- **WHAT TO WORK ON**
Copy out exactly the lines from the start of the data to the line containing "solo(coil, 'razor_wire_coil', M['barb'], FL(1.2, 1.64), 'loose". Include both.

··· RECORDED DATA

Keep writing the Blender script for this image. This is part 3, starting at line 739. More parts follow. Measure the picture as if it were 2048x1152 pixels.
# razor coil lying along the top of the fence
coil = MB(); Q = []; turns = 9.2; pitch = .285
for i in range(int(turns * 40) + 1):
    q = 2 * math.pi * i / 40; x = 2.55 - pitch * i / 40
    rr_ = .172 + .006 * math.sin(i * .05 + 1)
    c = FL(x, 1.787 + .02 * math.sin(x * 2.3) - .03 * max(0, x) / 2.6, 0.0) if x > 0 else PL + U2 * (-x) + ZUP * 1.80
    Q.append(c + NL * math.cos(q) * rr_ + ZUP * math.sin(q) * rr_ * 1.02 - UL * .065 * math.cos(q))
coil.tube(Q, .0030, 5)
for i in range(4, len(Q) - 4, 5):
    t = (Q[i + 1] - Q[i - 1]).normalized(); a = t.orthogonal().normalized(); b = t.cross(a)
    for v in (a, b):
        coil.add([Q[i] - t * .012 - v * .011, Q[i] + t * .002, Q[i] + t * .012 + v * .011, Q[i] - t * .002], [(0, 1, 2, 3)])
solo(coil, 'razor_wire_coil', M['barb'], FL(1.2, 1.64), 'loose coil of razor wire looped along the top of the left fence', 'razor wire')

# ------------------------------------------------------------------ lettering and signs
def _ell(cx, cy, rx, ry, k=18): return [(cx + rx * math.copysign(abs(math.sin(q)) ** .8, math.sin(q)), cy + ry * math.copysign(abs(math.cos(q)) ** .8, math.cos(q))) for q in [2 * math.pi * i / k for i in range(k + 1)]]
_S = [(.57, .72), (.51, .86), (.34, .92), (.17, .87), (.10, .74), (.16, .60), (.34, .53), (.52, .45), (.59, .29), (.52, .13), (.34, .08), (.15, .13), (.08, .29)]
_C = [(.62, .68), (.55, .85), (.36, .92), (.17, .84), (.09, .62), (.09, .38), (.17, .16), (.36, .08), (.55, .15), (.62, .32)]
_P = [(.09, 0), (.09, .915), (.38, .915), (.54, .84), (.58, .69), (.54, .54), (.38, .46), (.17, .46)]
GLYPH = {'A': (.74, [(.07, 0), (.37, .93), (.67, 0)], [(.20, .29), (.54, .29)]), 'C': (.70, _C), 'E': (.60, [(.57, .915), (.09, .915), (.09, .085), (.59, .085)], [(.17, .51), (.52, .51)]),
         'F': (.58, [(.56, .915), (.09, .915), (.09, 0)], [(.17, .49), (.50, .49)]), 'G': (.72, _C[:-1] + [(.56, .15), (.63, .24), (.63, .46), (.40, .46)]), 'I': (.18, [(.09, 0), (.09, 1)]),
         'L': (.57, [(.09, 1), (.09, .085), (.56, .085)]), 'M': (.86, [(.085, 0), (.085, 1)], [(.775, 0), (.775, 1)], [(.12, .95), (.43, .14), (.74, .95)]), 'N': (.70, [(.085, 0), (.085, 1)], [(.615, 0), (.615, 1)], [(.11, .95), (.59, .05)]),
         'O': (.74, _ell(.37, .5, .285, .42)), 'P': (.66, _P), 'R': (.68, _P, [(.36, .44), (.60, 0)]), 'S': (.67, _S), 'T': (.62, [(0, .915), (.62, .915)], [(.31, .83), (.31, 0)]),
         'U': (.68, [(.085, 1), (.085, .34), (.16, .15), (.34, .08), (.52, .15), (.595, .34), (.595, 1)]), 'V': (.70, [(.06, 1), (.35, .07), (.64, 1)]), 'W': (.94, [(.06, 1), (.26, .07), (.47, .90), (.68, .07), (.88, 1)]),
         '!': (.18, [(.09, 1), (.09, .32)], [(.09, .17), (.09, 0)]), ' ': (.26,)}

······

- **THE ANSWER**
Keep writing the Blender script for this image. This is part 3, starting at line 739. More parts follow. Measure the picture as if it were 2048x1152 pixels.
# razor coil lying along the top of the fence
coil = MB(); Q = []; turns = 9.2; pitch = .285
for i in range(int(turns * 40) + 1):
    q = 2 * math.pi * i / 40; x = 2.55 - pitch * i / 40
    rr_ = .172 + .006 * math.sin(i * .05 + 1)
    c = FL(x, 1.787 + .02 * math.sin(x * 2.3) - .03 * max(0, x) / 2.6, 0.0) if x > 0 else PL + U2 * (-x) + ZUP * 1.80
    Q.append(c + NL * math.cos(q) * rr_ + ZUP * math.sin(q) * rr_ * 1.02 - UL * .065 * math.cos(q))
coil.tube(Q, .0030, 5)
for i in range(4, len(Q) - 4, 5):
    t = (Q[i + 1] - Q[i - 1]).normalized(); a = t.orthogonal().normalized(); b = t.cross(a)
    for v in (a, b):
        coil.add([Q[i] - t * .012 - v * .011, Q[i] + t * .002, Q[i] + t * .012 + v * .011, Q[i] - t * .002], [(0, 1, 2, 3)])
solo(coil, 'razor_wire_coil', M['barb'], FL(1.2, 1.64), 'loose coil of razor wire looped along the top of the left fence', 'razor wire')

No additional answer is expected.